I was digging around my Kindle library to pick my next book and I saw this and I thought what the hell, I love that book. And halfway through I looked at my bookshelf and I remembered that I own this entire trilogy in hardcover, why the hell did I buy this ebook even if I’m sure I only spent a couple dollars on it.
Scott Sigler is a mid-list horror and SF author who does a lot of social media promotion and was an early adopter (possibly founder) of the method of putting out fiction as a podcast in order to grow an audience and get publishing deals. This is where I found him in the mid-aughts as a poor college student who wanted audiobooks and I’ve followed him ever since, even if not always closely. A lot of his books are really detail oriented and “scientific” as long as you understand that scientific is being used to mean the way science works in the world of the story. He’s generally good at it, I’ve listened to him on and off for 15 years or more and own multiple hardcopies. But his protagonists tend to be a little dry and often angry, because he’s a tiny white guy who was the son of a State level football coach and he has (admitted and dealt with) anger issues.
Alive is probably his best book. It’s a dystopian-horror YA novel about a young woman who wakes up in a stone box with a needle stabbing at her and she fights her way free and then goes on to lead the rest of the young people she finds to a massive victory over things that can’t be explained without massive spoilers. And no one has any memory of anything before the first words on the page and it’s full of self-doubt from the narrator and it’s just excellent. It’s written for a younger audience so it’s not full of profanity like some of his other books, but it doesn’t sacrifice anything for that and because no one in the protagonist group knows ANYTHING about what’s going on for most of the story he gets out of his own fucking way and doesn’t explain every little tidbit in extreme detail that he sometimes does in his more adult writing.
I remember listening to the podcast version back when it first came out and I mistimed it so I started before it was finished and I would have needed to wait a few weeks for the rest of the story but the book was out. I was like “Fuck that” and just bought the hardcover because it was so gripping. And it is. And I bought the sequels when they came out because I didn’t want to wait for the weekly podcast drops. This is his best book and his best series and I am incredibly sad that it didn’t sell well enough to really take off and he went back to writing more detail oriented horror-SF stuff. I highly recommend reading this book, it truly is excellent and the rest of the series is also very good but it does get more involved with his other novels as it goes.
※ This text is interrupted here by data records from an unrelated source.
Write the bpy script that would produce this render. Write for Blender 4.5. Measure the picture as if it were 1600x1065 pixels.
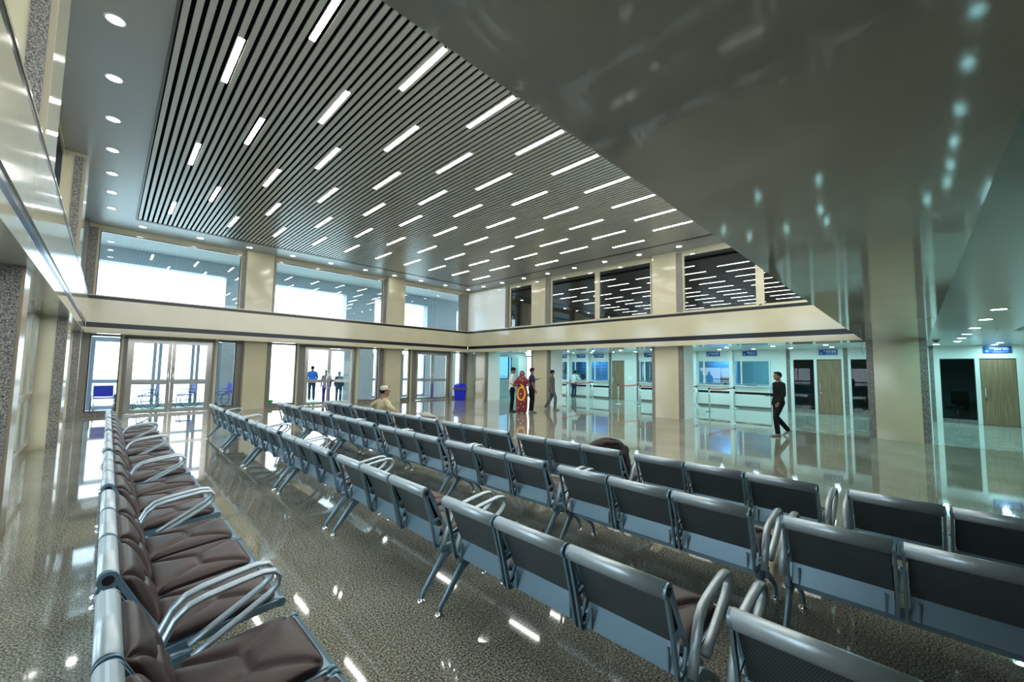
import bpy, bmesh, math, random
from mathutils import Vector, Matrix
random.seed(7)
PI = math.pi
for o in list(bpy.data.objects):
    bpy.data.objects.remove(o, do_unlink=True)
SC = bpy.context.scene
COL = SC.collection

# ------------------------------------------------------------------ camera, sky, exposure
H = 1.65
YAW, PITCH, ROLL = 0.7864, 0.0715, 0.0149
fwd = Vector((math.sin(YAW) * math.cos(PITCH), math.cos(YAW) * math.cos(PITCH), math.sin(PITCH)))
rt = Vector((math.cos(YAW), -math.sin(YAW), 0)); up = rt.cross(fwd)
rt2 = rt * math.cos(ROLL) + up * math.sin(ROLL); up2 = up * math.cos(ROLL) - rt * math.sin(ROLL)
cam = bpy.data.cameras.new('camera'); co = bpy.data.objects.new('camera', cam); COL.objects.link(co)
cam.sensor_width = 36; cam.lens = 627.25 / 1600 * 36; cam.clip_start = 0.05; cam.clip_end = 500
co.matrix_world = Matrix(((rt2.x, up2.x, -fwd.x, 0), (rt2.y, up2.y, -fwd.y, 0), (rt2.z, up2.z, -fwd.z, H), (0, 0, 0, 1)))
SC.camera = co
W = bpy.data.worlds.new('world'); SC.world = W; W.use_nodes = True
bg = W.node_tree.nodes['Background']; bg.inputs[0].default_value = (0.90, 0.96, 1.0, 1); bg.inputs[1].default_value = 2.5
SC.view_settings.view_transform = 'Standard'; SC.view_settings.look = 'None'
SC.view_settings.exposure = 1.08; SC.view_settings.gamma = 1.0; SC.view_settings.use_curve_mapping = False
SC.cycles.max_bounces = 10; SC.cycles.diffuse_bounces = 4; SC.cycles.glossy_bounces = 5
SC.cycles.transparent_max_bounces = 24; SC.cycles.transmission_bounces = 6
SC.cycles.sample_clamp_indirect = 6.0; SC.cycles.blur_glossy = 0.5
STRIP_E, DOWN_E, LOW_E, OFFICE_E = 19.0, 26.0, 88.0, 14.0

# ------------------------------------------------------------------ dimensions (metres)
Xb, Ya, Yd, Yd2, Xc = 13.89, 17.294, 0.9065, -0.300, -0.5425
zf, s1b, s1t, s2b, s2t, zc, zsl = 2.565, 2.700, 2.886, 3.593, 3.692, 5.939, 5.895
KS = 1.076           # the slat field lies at zsl
ZL = 2.74            # ceiling of the low aisles
XW = 21.4            # counter wall
YG = 18.35           # entrance glazing
XG = -0.98           # side glazing

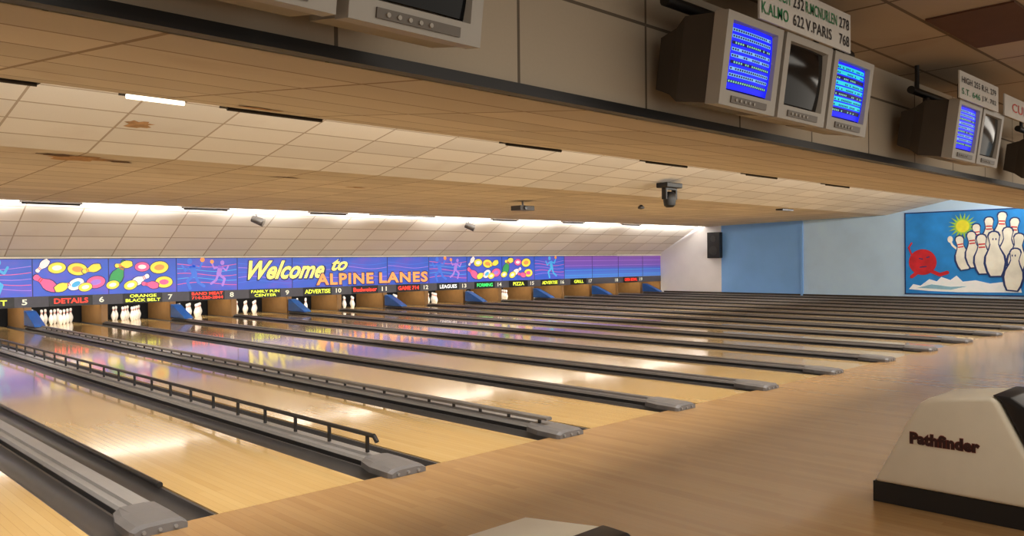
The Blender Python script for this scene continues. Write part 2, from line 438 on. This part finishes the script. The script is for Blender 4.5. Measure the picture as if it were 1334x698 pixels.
def figure(a,x,y,s,m,flip=1):
    S=lambda pts:[(x+flip*p[0]*s,y+p[1]*s) for p in pts]
    a.ell(x+flip*0.08*s,y+0.80*s,0.075*s,0.085*s,m,0.003)
    a.stroke(S([(0.02,0.68),(-0.06,0.40)]),0.17*s,m,0.003)
    a.stroke(S([(0.04,0.66),(0.22,0.52),(0.30,0.68)]),0.06*s,m,0.003)
    a.stroke(S([(0.0,0.66),(-0.22,0.60),(-0.30,0.78)]),0.06*s,m,0.003)
    a.stroke(S([(-0.03,0.38),(0.16,0.22),(0.08,0.0)]),0.09*s,m,0.003)
    a.stroke(S([(-0.08,0.38),(-0.16,0.18),(-0.34,0.06)]),0.085*s,m,0.003)
    a.ell(x-flip*0.30*s,y+0.84*s,0.07*s,0.07*s,a_org,0.004)
def lines(a,w,seed,ms):
    for i in range(5):
        y0=0.2+0.13*i; pts=[(0.03+w*t/8*0.965,y0+0.05*math.sin(t*0.6+i*0.5)) for t in range(9)]
        a.stroke(pts,0.016,ms[i%len(ms)],0.0015+i*0.0001)
def ball(a,x,y,r,q,c,c2,z):
    a.ell(x,y,r*1.45,r,a_drk,z,rot=q); a.ell(x,y,r*1.35,r*0.9,c,z+0.0003,rot=q)
    a.ell(x,y,r*0.75,r*0.42,c2,z+0.0006,rot=q)
def jumble(a,w,v):
    L1=[('p',0.28,0.33,0.60,0.95,a_pink),('b',0.55,0.70,0.15,0.1,a_yel,a_wht),('b',1.02,0.66,0.17,-0.1,a_yel,a_org),('p',1.35,0.66,0.46,1.9,a_yel),
        ('b',1.45,0.32,0.17,0.2,a_pink,a_lil),('p',0.72,0.24,0.48,-1.2,a_yel),('b',0.98,0.28,0.15,0.5,a_wht,a_cyan),('b',1.2,0.2,0.12,0.2,a_yel,a_wht),('p',0.22,0.75,0.40,2.4,a_wht)]
    L2=[('p',0.26,0.55,0.70,-0.5,a_grn),('p',0.38,0.76,0.44,1.7,a_yel),('b',0.85,0.70,0.14,0.0,a_pink,a_wht),('b',1.30,0.68,0.18,0.1,a_yel,a_org),
        ('b',1.42,0.28,0.17,0.0,a_yel,a_pink),('p',0.80,0.36,0.50,-1.1,a_wht),('b',0.55,0.22,0.13,0.3,a_yel,a_wht),('p',1.05,0.22,0.44,1.4,a_pink),('b',0.10,0.24,0.12,0.2,a_yel,a_wht)]
    z=0.002
    for it in (L1 if v%2==0 else L2):
        z+=0.0009
        if it[0]=='p':
            _,x,y,h,r,c=it
            a.pin(x,y,h*1.08,r,a_drk,z,fat=1.3); a.pin(x,y,h,r,c,z+0.0003,stripe=a_red,fat=1.2)
        else:
            _,x,y,rr,q,c,c2=it; ball(a,x,y,rr,q,c,c2,z)
signs={1:[('BUY IT',t_yel)],2:[('DETAILS',t_red)],3:[('ORANGE',t_yel),('BLACK BELT',t_yel)],4:[('BAND MEAT',t_red),('714-220-2844',t_red)],5:[('FAMILY FUN',t_yel),('CENTER',t_yel)],
6:[('ADVERTISE',t_yel)],7:[('Budweiser',t_red)],8:[('GAME 714',t_red)],9:[('LEAGUES',t_wht)],10:[('FORMING',t_grn)],11:[('PIZZA',t_yel)],12:[('ADVERTISE',t_yel)],13:[('GRILL',t_yel)],15:[('OPEN BOWL',t_red)]}
arts={1:'fig',2:'jum',3:'jum',4:'fig2',5:'',6:'',7:'',8:'',9:'fig2',10:'jum',11:'jum',12:'fig',13:'b',14:'b',15:'b',16:'b',0:'jum',-1:'jum',-2:'b'}
desc={'fig':'purple masking panel painted with a cyan bowler silhouette','fig2':'purple masking panel with streaming lines and bowler silhouettes','jum':'blue masking panel painted with tumbling colourful pins and balls','':'purple masking panel carrying large painted greeting letters','b':'plain blue and purple banded masking panel over pins'}
for k in KS:
    x=KX(k); w=P if k<16 else XW-0.02-x
    t=arts[k]
    e=ob('masking_unit',None,loc=(x,YM,MZ),label=desc[t],cat='masking unit',group='masking units over the pin decks')
    b=MB(); b.box(0.006,w-0.006,0,0.08,0,MH,mb1 if t=='b' else mb0); b.box(-0.0,0.012,-0.004,0.08,0,MH,a_drk)
    ob('panel',b.mesh('panel'),parent=e)
    b=MB(); b.box(0.0,w,-0.01,0.08,-0.262,-0.004,m_strip); ob('number_strip',b.mesh('number_strip'),parent=e)
    a=Art()
    if t=='fig':
        lines(a,w,k,[a_lil,a_pink]); figure(a,0.95,0.08,0.95,a_cyan,1 if k<5 else -1)
    elif t=='fig2':
        lines(a,w,k,[a_pink,a_cyan]); figure(a,0.45,0.08,0.95,a_bl,-1); figure(a,1.25,0.15,0.8,a_lil,1)
    elif t=='jum': jumble(a,w,k)
    elif t=='b':
        for i in range(4): a.rect(0.02,w-0.02,0.12+i*0.2,0.135+i*0.2,a_lil if i>1 else a_cyan,0.002+i*0.0001)
    else: lines(a,w,k,[a_bl,a_lil])
    ob('artwork',a.mesh('artwork',fixn=False),parent=e,loc=(0,-0.003,0),rot=R90)
    if k>=0 and k<16:
        n=str(k+4)
        ob('number',text_mesh(n,0.1*len(n) if k>5 else 0.12,0.14,m_num,bold=0.02),parent=e,loc=(1.52,-0.016,-0.2),rot=R90)
    s=signs.get(k)
    if s:
        b=MB(); b.box(0.36,1.36,-0.028,-0.011,-0.255,-0.005,m_sblk); q=ob('sign_plate',b.mesh('sign_plate'),parent=e)
        for i,(tx,tm) in enumerate(s):
            hh=0.13 if len(s)==1 else 0.08
            yy=-0.195 if len(s)==1 else -0.11-0.115*i
            wd=min(0.9,0.095*len(tx)+0.12)
            ob('lettering',text_mesh(tx,wd,hh,tm,bold=0.015),parent=q,loc=(0.86-wd/2,-0.032,yy),rot=R90)
    if k==5:
        yl=mat('welcome_yellow',(242,234,130),0.4,emis=0.5)
        ob('lettering',text_mesh('Welcome',2.66,0.62,a_drk,bold=0.06,shear=0.5),parent=e,loc=(0.28,-0.010,0.24),rot=R90)
        ob('lettering',text_mesh('Welcome',2.56,0.56,yl,bold=0.03,shear=0.5),parent=e,loc=(0.32,-0.014,0.28),rot=R90)
        ob('lettering',text_mesh('to',0.66,0.43,a_drk,bold=0.06,shear=0.5),parent=e,loc=(3.10,-0.012,0.475),rot=R90)
        ob('lettering',text_mesh('to',0.60,0.38,yl,bold=0.03,shear=0.5),parent=e,loc=(3.13,-0.016,0.50),rot=R90)
    if k==7:
        ol=mat('alpine_orange',(246,160,90),0.4,emis=0.5)
        for tx,x0,wd in (('ALPINE',-0.98,2.2),('LANES',1.38,2.1)):
            ob('lettering',text_mesh(tx,wd,0.42,a_drk,bold=0.06,space=1.15),parent=e,loc=(x0,-0.026,0.03),rot=R90)
            ob('lettering',text_mesh(tx,wd-0.07,0.36,ol,bold=0.035,space=1.15),parent=e,loc=(x0+0.035,-0.032,0.06),rot=R90)

# ------------------------------------------------------------------ mural
ZR=(math.radians(90),0,math.radians(-90))
MU=0.0253; MV=0.0268
n_bl=mat('mural_blue',(36,138,220),0.5,emis=0.08,var=0.2,scale=1.3)
n_wht=mat('mural_cream',(240,238,226),0.5,emis=0.08,var=0.1,scale=3); n_red=mat('mural_red',(206,36,50),0.5,emis=0.06,var=0.2,scale=3); n_yel=mat('mural_yellow',(236,230,60),0.5,emis=0.06)
n_sn=mat('mural_snow',(242,248,252),0.5,emis=0.12)
n_drk=mat('mural_navy',(30,56,120),0.5); n_lb=mat('mural_light_blue',(150,204,234),0.5)
mu=ob('wall_mural',None,loc=(XW-0.002,11.64,0.15),rot=ZR,label='hand-painted blue mural of pins, red ball and sun',cat='mural')
b=Art(); b.box(0,4.9,0,3.0,0,0.03,n_bl)
for r in ((0,4.9,0,0.04),(0,4.9,2.96,3.0),(0,0.04,0,3.0),(4.86,4.9,0,3.0)): b.box(r[0],r[1],r[2],r[3],0.03,0.04,n_drk)
ob('mural_board',b.mesh('mural_board'),parent=mu)
a=Art()
U=lambda s,y:((s-1178)*MU,(388-y)*MV)
def pl(pts,m,z): a.P([U(*p) for p in pts],m,z)
pl([(1184,381),(1190,374),(1200,376),(1212,367),(1222,370),(1228,364),(1240,368),(1248,362),(1256,370),(1272,368),(1290,372),(1312,369),(1326,374),(1328,383),(1250,384),(1210,383)],n_sn,0.045)
pl([(1196,379),(1215,374),(1240,377),(1262,376),(1240,381)],n_lb,0.047)
def epx(s,y,rs,ry,m,z,n=24): u,v=U(s,y); a.ell(u,v,rs*MU,ry*MV,m,z,n)
u,v=U(1203,344); a.ell(u,v,0.48,0.47,n_red,0.050,28)
a.stroke([U(1198,339),U(1203,340)],0.04,n_drk,0.052); a.stroke([U(1208,338),U(1212,337)],0.04,n_drk,0.052)
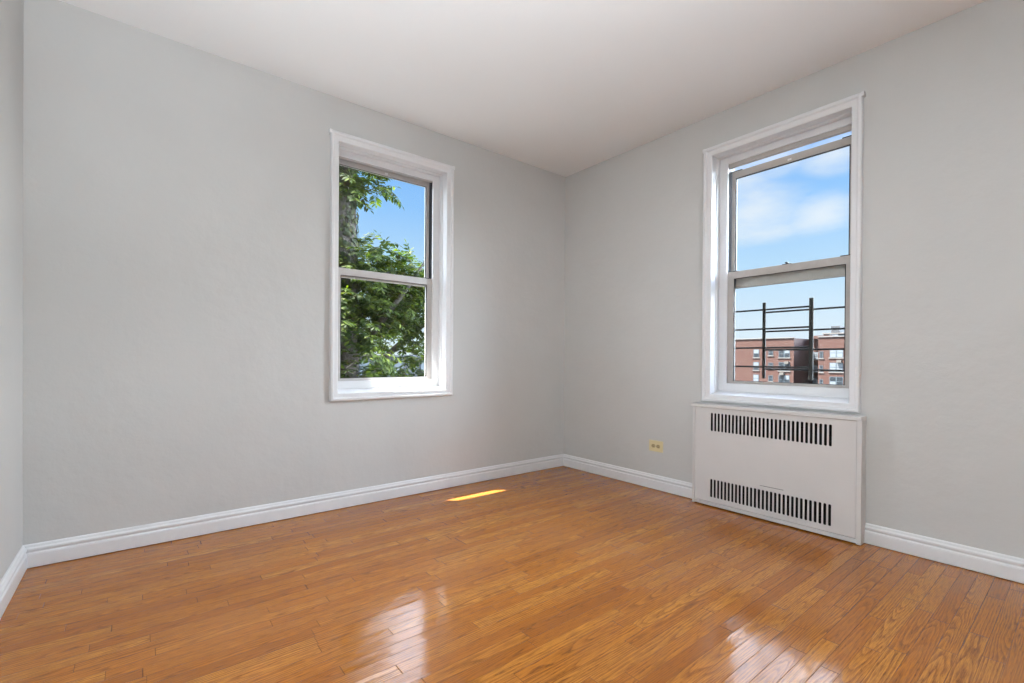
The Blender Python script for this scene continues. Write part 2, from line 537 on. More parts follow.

What makes me sad is that while this book got a push from the publisher and was released at the tail end of the Hunger Games hype, it didn’t sell well enough for Scott to continue writing in this style. Or for him to continue experimenting with his writing. The books he’s sold since Alive have been pretty much what he was writing when he debuted. Better versions of that style, but still that style. He’s a good author and I like what he writes, but he has the potential to be so much better and I don’t blame him for it because it doesn’t make financial sense but I still want him to write something else.